The first is how he aligns Ben’s identity with his voice and accent – that is a sign of where he comes from and who he is, of course – but as he succumbs to the Macra, so Craze tones down the cockney. Indeed, he leans towards a Received Pronunciation delivery whenever the colony gets the upper hand and dials up a little of the cockney when he regains some control (pun unintended).

Best of all, though, his remarkable choice to play Ben’s realisation of what has happened to him for four episodes by having him pretty much break down and cry. Bold stuff.

The Faceless Ones

In many ways, this is the start of the second Doctor and Jamie era and Polly pretty much goes through a similar situation to Ben in the previous story while he rather vanishes from the action for long periods.

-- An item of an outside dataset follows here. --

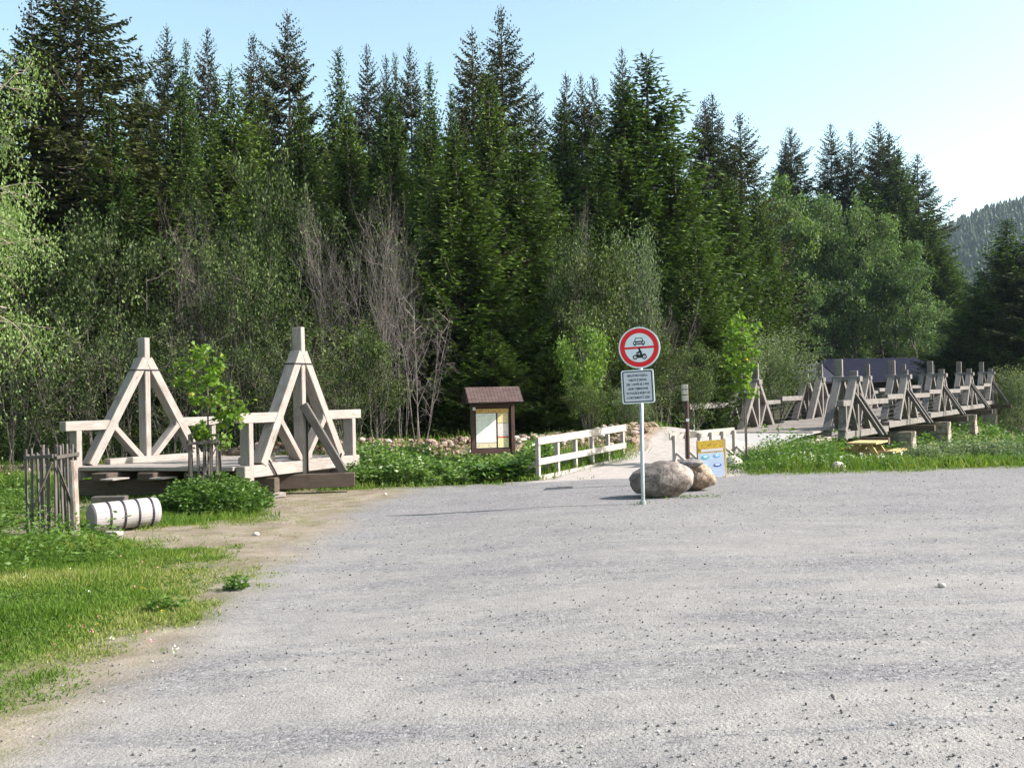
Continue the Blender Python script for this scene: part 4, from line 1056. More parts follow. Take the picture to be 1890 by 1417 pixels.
def broadleaf(seed, H, spread, stems=5, lv=(6, 5, 4), leaf=.07, nleaf=9, droop=0.0, mat='alder', bark='grey_bark', bare=0.0, up=.55, rad=.05, start=.35, zsq=1.0, leafspread=.22, wob=.10, spec=None):
    rs = np.random.default_rng(seed); rr_ = random.Random(seed); mb = MB(); tips = []
    def grow(p, d, L, r, lev):
        n = 4; pts = [p]; dd = d.copy(); q = p.copy()
        for i in range(n):
            dd = norm(dd + rs.normal(size=3) * (wob if lev == 0 else .20) + np.array([0, 0, (.10 if lev < 2 else -.10 * droop * 3) if droop or lev < 2 else .06]))
            q = q + dd * L / n; pts.append(q)
        rad_ = [r, r * .8, r * .62, r * .45, r * .25]
        mb.tube(pts, rad_, 6 if lev == 0 else (4 if lev == 1 else 3), False)
        if lev >= len(lv):
            tips.append((pts, L)); return
        k = lv[lev]
        for i in range(k):
            f = start + (1 - start) * (i + rs.random()) / k if lev == 0 else .2 + .8 * (i + rs.random()) / k
            f = min(f, .99); a = f * n; j = int(a); pp = pts[j] + (pts[min(j + 1, n)] - pts[j]) * (a - j)
            az = rs.uniform(0, 6.28); side = np.array([math.cos(az), math.sin(az), rs.uniform(-.1, up)])
            nd = norm(dd * (.55 if lev else .45) + side)
            if droop and lev >= 1: nd = norm(nd + np.array([0, 0, -droop]))
            grow(pp, nd, L * (rs.uniform(.34, .5) if lev == 0 else rs.uniform(.42, .62)) * (1.15 - .5 * f), r * .42, lev + 1)
    for s in range(stems):
        az = s * 6.283 / stems + rs.uniform(-.5, .5); tilt = rs.uniform(.05, 1.0) * spread / H * .75 if stems > 1 else .02
        p0 = np.array([math.cos(az), math.sin(az), 0]) * (.12 * spread * rs.random() if stems > 1 else 0) + np.array([0, 0, -.2])
        grow(p0, norm(np.array([math.cos(az) * tilt, math.sin(az) * tilt, 1.0])), H * rs.uniform(.68, .92), rad * rs.uniform(.7, 1.1), 0)
    trunk = np_mesh('trunk', np.array(mb.v), mb.f, M[bark], smoothed=True)
    P, D, Rn = [], [], []
    for pts, L in tips:
        if rs.random() < bare: continue
        m = max(1, int(rs.poisson(nleaf))); pa = np.array(pts); f = rs.uniform(.1, 4, m); j = np.minimum(f.astype(int), 3)
        p = pa[j] + (pa[j + 1] - pa[j]) * (f - j)[:, None] + rs.normal(size=(m, 3)) * leafspread * np.array([1, 1, zsq])
        d = norm(rs.normal(size=(m, 3)) + np.array([0, 0, -.35 if not droop else -1.2])); P.append(p); D.append(d); Rn.append(np.clip(rs.random() * .5 + rs.random(m) * .5, 0, 1))
    if P:
        P, D, Rn = map(np.concatenate, (P, D, Rn)); m = len(P)
        crown = leaf_mesh('crown', P, D, rs.uniform(.8, 1.35, m) * leaf, rs.uniform(.55, .85, m) * leaf, M[mat], rs, Rn)
    else: crown = None
    return trunk, crown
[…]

The end is sad; two brilliant companions leave the series that, arguably, still have so much to give (thank God Big Finish has come along to redress not only this, but so many other parts of Doctor Who cut off too soon). While the TV series would be a much sadder place without Debbie Watling and Wendy Padbury’s contributions, it does seem we lose the sailor and the duchess prematurely.

What do I think happened next?

Well, I don’t think Ben and Polly got together.

I think they stay mates but perhaps go their separate ways. Apologies to the genius that is Russell T Davies, but I’m not sure about his explanation of their post-Faceless Ones  life in The Sarah Jane Adventures (thanks to a fan at the Pandorica convention in Bristol 2014 for telling me about that story).

The thing is, we first meet Ben alone and melancholy in a bar. I couldn’t shake the feeling that Ben today would still be alone and melancholy in a bar, or a pub and perhaps even one he owned! I couldn’t imagine him married. Or, if he had been, it might have ended. There might be some children. However, I could never escape the feeling that Ben was and is a very interior person who ponders what it’s all about and is perhaps a little haunted by the vagaries of life. And it’s a credit to Michael Craze that it’s his performance that gives me such a fascinating idea of, what is – in so many ways – a rather enigmatic character beneath the surface.